A crude map of Raea (I’m not a visual artist, so please bear with me):

Rough map of Raea

I used the admittedly childlike convention of triangles for mountains, green swirls for forests, arches for hills, yellow dots for deserts, and light blue shading for bodies of water. The circled stars are capitols, black dots are towns/cities, and red dots are points of interest. The major land trade routes are in orange, and the major water trade routes are in dark blue. I left out many details, like country borders and smaller settlements, so that the map wouldn’t get too cluttered.

Whenever I create a map, I start with geography first. As discussed in Jared Diamond‘s Guns, Germs, and Steel, geography plays a heavy hand in the balance of power among peoples and nations–at least over long expanses of time (the short run becomes infinitely harder to predict). From there, I try my best to reason out what the weather patterns probably are based on latitudes, figure out where the natural resources are located, and then figure out where humans would most likely settle based on those factors. The process of world-building snowballs from there.

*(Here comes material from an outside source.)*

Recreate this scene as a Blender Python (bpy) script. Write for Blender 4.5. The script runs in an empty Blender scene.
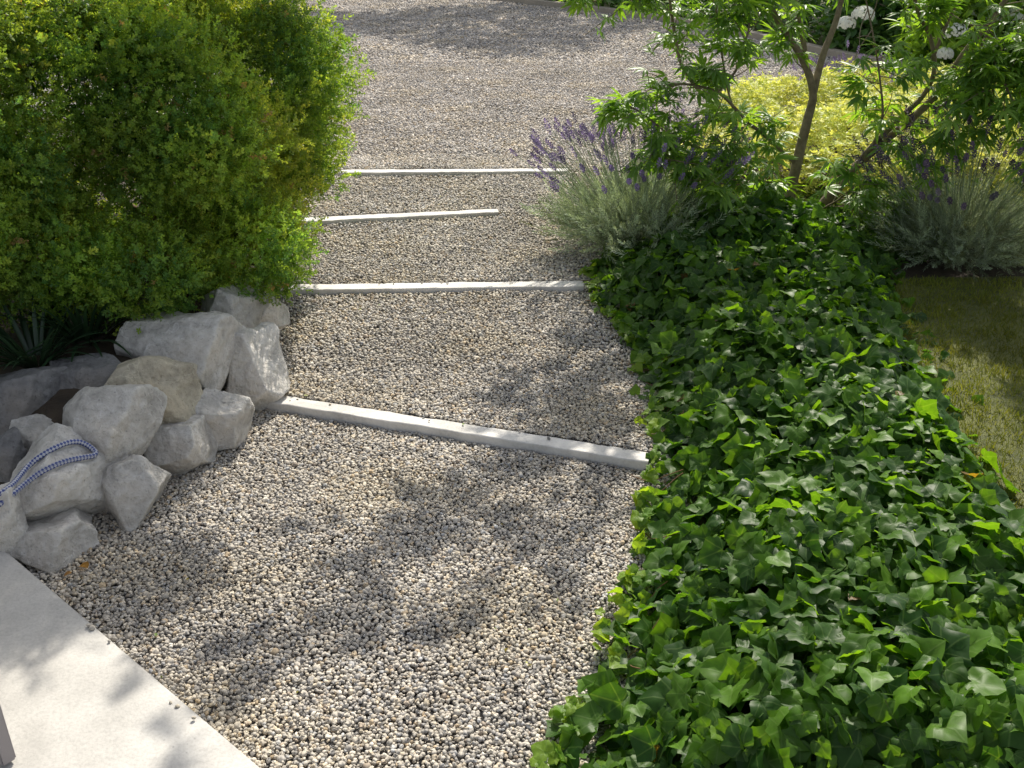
import bpy, math, random
import numpy as np
from mathutils import Vector, Matrix, noise
from mathutils.bvhtree import BVHTree

rng = np.random.default_rng(7)
random.seed(7)
S = bpy.context.scene
COL = S.collection

# ------------------------------------------------------------------ camera
H = 1.75
PITCH = math.radians(27)
F = 1024.0
cam = bpy.data.objects.new('camera', bpy.data.cameras.new('camera'))
COL.objects.link(cam)
cam.location = (0, 0, H)
cam.rotation_euler = (math.radians(90) - PITCH, 0, 0)
cam.data.lens = 36
cam.data.sensor_width = 36
cam.data.clip_start = 0.05
cam.data.clip_end = 600
S.camera = cam
FW = np.array([0, math.cos(PITCH), -math.sin(PITCH)])
UP = np.array([0, math.sin(PITCH), math.cos(PITCH)])


def P(px, py, z=None, y=None):
    """World point seen at a photo pixel: on height z, or at ground distance y."""
    d = FW + UP * (384 - py) / F + np.array([1, 0, 0]) * (px - 512) / F
    t = (z - H) / d[2] if z is not None else y / d[1]
    return np.array([0, 0, H]) + d * t


# ------------------------------------------------------------------ light
SUN_EL, SUN_AZ = math.radians(43), math.radians(13)
sun_vec = Vector((math.sin(SUN_AZ) * math.cos(SUN_EL), math.cos(SUN_AZ) * math.cos(SUN_EL), math.sin(SUN_EL)))
w = bpy.data.worlds.new('World')
S.world = w
w.use_nodes = True
nt = w.node_tree
sky = nt.nodes.new('ShaderNodeTexSky')
sky.sky_type = 'NISHITA'
sky.sun_disc = False
sky.sun_elevation = SUN_EL
sky.sun_rotation = SUN_AZ
sky.air_density = 1.0
sky.dust_density = 2.5
sky.ozone_density = 0.6
hs = nt.nodes.new('ShaderNodeHueSaturation')
hs.inputs['Saturation'].default_value = 0.42
nt.links.new(sky.outputs[0], hs.inputs['Color'])
nt.links.new(hs.outputs[0], nt.nodes['Background'].inputs['Color'])
nt.nodes['Background'].inputs['Strength'].default_value = 0.13
sun = bpy.data.objects.new('sun', bpy.data.lights.new('sun', 'SUN'))
sun.data.energy = 4.4
sun.data.angle = math.radians(0.55)
sun.data.color = (1.0, 0.93, 0.81)
sun.rotation_euler = sun_vec.to_track_quat('Z', 'Y').to_euler()
COL.objects.link(sun)
S.view_settings.view_transform = 'Standard'
S.view_settings.look = 'None'
S.view_settings.gamma = 1
S.view_settings.exposure = 0.50

# ------------------------------------------------------------------ helpers


def tag(o, label=None, cat=None, group=None, kind=None):
    if label: o['label'] = label
    if cat: o['category'] = cat
    if group: o['group'] = group
    if kind: o['kind'] = kind
    return o


def link(name, me, mat=None, parent=None):
    o = bpy.data.objects.new(name, me)
    COL.objects.link(o)
    if mat: me.materials.append(mat)
    if parent: o.parent = parent
    return o


def empty(name, loc=(0, 0, 0)):
    o = bpy.data.objects.new(name, None)
    o.empty_display_size = 0.1
    o.location = loc
    COL.objects.link(o)
    return o


def npmesh(name, V, Fc, col=None, luv=None, smooth=False):
    """V (n,3), Fc (m,k) all same size."""
    V = np.ascontiguousarray(V, dtype=np.float32)
    Fc = np.ascontiguousarray(Fc, dtype=np.int32)
    m, k = Fc.shape
    me = bpy.data.meshes.new(name)
    me.vertices.add(len(V))
    me.vertices.foreach_set('co', V.ravel())
    me.loops.add(m * k)
    me.loops.foreach_set('vertex_index', Fc.ravel())
    me.polygons.add(m)
    me.polygons.foreach_set('loop_start', np.arange(0, m * k, k, dtype=np.int32))
    try:
        me.polygons.foreach_set('loop_total', np.full(m, k, dtype=np.int32))
    except Exception:
        pass
    me.update(calc_edges=True)
    if col is not None:
        c = np.ones((len(V), 4), dtype=np.float32)
        c[:, :3] = col
        a = me.attributes.new('col', 'FLOAT_COLOR', 'POINT')
        a.data.foreach_set('color', c.ravel())
    if luv is not None:
        a = me.attributes.new('luv', 'FLOAT_VECTOR', 'POINT')
        a.data.foreach_set('vector', np.ascontiguousarray(luv, dtype=np.float32).ravel())
    me.polygons.foreach_set('use_smooth', np.full(m, smooth))
    me.update()
    return me


class Acc:
    """Collects arrays of same-k faces with colours."""
    def __init__(s): s.V, s.F, s.C, s.L, s.n = [], [], [], [], 0

    def add(s, V, Fc, C=None, L=None):
        V = np.asarray(V, float)
        s.V.append(V); s.F.append(np.asarray(Fc) + s.n)
        s.C.append(np.broadcast_to(np.asarray(C if C is not None else (1, 1, 1), float), V.shape))
        s.L.append(np.zeros_like(V) if L is None else L)
        s.n += len(V)

    def scatter(s, T, Tf, pos, R, scale, C, L=None):
        """T (k,3) template, pos (N,3), R (N,3,3) columns = axes, scale (N,) or (N,3), C (N,3)."""
        N, k = len(pos), len(T)
        if N == 0: return
        sc = scale[:, None, None] if scale.ndim == 1 else scale[:, None, :]
        X = T[None] * sc
        W = np.einsum('nij,nkj->nki', R, X) + pos[:, None, :]
        Fc = (Tf[None] + (np.arange(N) * k)[:, None, None]).reshape(-1, Tf.shape[1])
        LL = np.broadcast_to((T if L is None else L)[None], (N, k, 3)).reshape(-1, 3)
        s.add(W.reshape(-1, 3), Fc, np.repeat(C, k, axis=0), LL)

    def mesh(s, name, smooth=False):
        return npmesh(name, np.concatenate(s.V), np.concatenate(s.F), np.concatenate(s.C), np.concatenate(s.L), smooth)


def unit(v): return v / np.maximum(np.linalg.norm(v, axis=-1, keepdims=True), 1e-9)


def frames(nrm, tip):
    """columns: x=side, y=tip direction, z=normal."""
    z = unit(nrm)
    y = unit(tip - z * np.sum(tip * z, axis=1, keepdims=True))
    x = np.cross(y, z)
    return np.stack([x, y, z], axis=2)


def in_poly(x, y, poly):
    inside = np.zeros(len(x), bool)
    n = len(poly)
    for i in range(n):
        x1, y1 = poly[i][:2]; x2, y2 = poly[(i + 1) % n][:2]
        c = ((y1 > y) != (y2 > y)) & (x < (x2 - x1) * (y - y1) / ((y2 - y1) + 1e-12) + x1)
        inside ^= c
    return inside


def dist_poly(x, y, poly):
    d = np.full(len(x), 1e9)
    n = len(poly)
    for i in range(n):
        a = np.array(poly[i][:2]); b = np.array(poly[(i + 1) % n][:2])
        ab = b - a
        t = np.clip(((x - a[0]) * ab[0] + (y - a[1]) * ab[1]) / (ab @ ab), 0, 1)
        d = np.minimum(d, np.hypot(x - a[0] - t * ab[0], y - a[1] - t * ab[1]))
    return d


def lump(x, y, z=0.0, f=1.0, seed=0.0):
    """cheap smooth noise about -1..1."""
    return (np.sin(f * (2.1 * x + 1.3 * y + .7 * z) + 1.3 + seed) + np.sin(f * (-1.7 * x + 2.3 * y + 1.9 * z) + 4.1 + seed * 2)
            + np.sin(f * (3.3 * x - .9 * y - 2.7 * z) + 2.2 + seed * 3) + np.sin(f * (.8 * x + 3.9 * y + 2.2 * z) + seed * 5)) / 2.6


def sstep(a, b, v):
    t = np.clip((v - a) / (b - a), 0, 1)
    return t * t * (3 - 2 * t)


def tube(acc, pts, rad, C, seg=7, L=None, cap=True):
    pts = np.asarray(pts, float)
    n = len(pts)
    rad = np.broadcast_to(np.asarray(rad, float), (n,))
    T = unit(np.gradient(pts, axis=0))
    a = np.array([0.3, 0.5, 0.8]); a /= np.linalg.norm(a)
    U = unit(np.cross(T, a)); Wv = np.cross(T, U)
    th = np.arange(seg) * 2 * math.pi / seg
    V = pts[:, None] + rad[:, None, None] * (np.cos(th)[None, :, None] * U[:, None] + np.sin(th)[None, :, None] * Wv[:, None])
    Fc = []
    for i in range(n - 1):
        for j in range(seg):
            k = (j + 1) % seg
            Fc.append([i * seg + j, i * seg + k, (i + 1) * seg + k, (i + 1) * seg + j])
    s = np.concatenate([[0], np.cumsum(np.linalg.norm(np.diff(pts, axis=0), axis=1))])
    LL = np.stack([np.repeat(s, seg), np.tile(th / (2 * math.pi), n), np.zeros(n * seg)], axis=1)
    acc.add(V.reshape(-1, 3), Fc, C, LL)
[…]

But the process isn’t entirely “bottom up” (in this case, from the land and its resources up to the civilizations built upon it). There is also a “top down” approach, one that takes into account what works well for stories. This particular map has gone through many variations based on what inspired and moved people during collaborative, improvised tabletop RPG sessions. If you aren’t familiar with what this means, think Dungeons and Dragons or the opening of Stranger Things, but using a game design of my own that is targeted to this world. Such tabletop RPGs are the contemporary equivalent of Homeric storytelling, but with a very interactive audience. In Raea’s case, certain maps lent themselves to tales that both explored the human condition (such a serious umbrella term!) and were just fun. The core characteristics of those maps kept returning, iteration after iteration.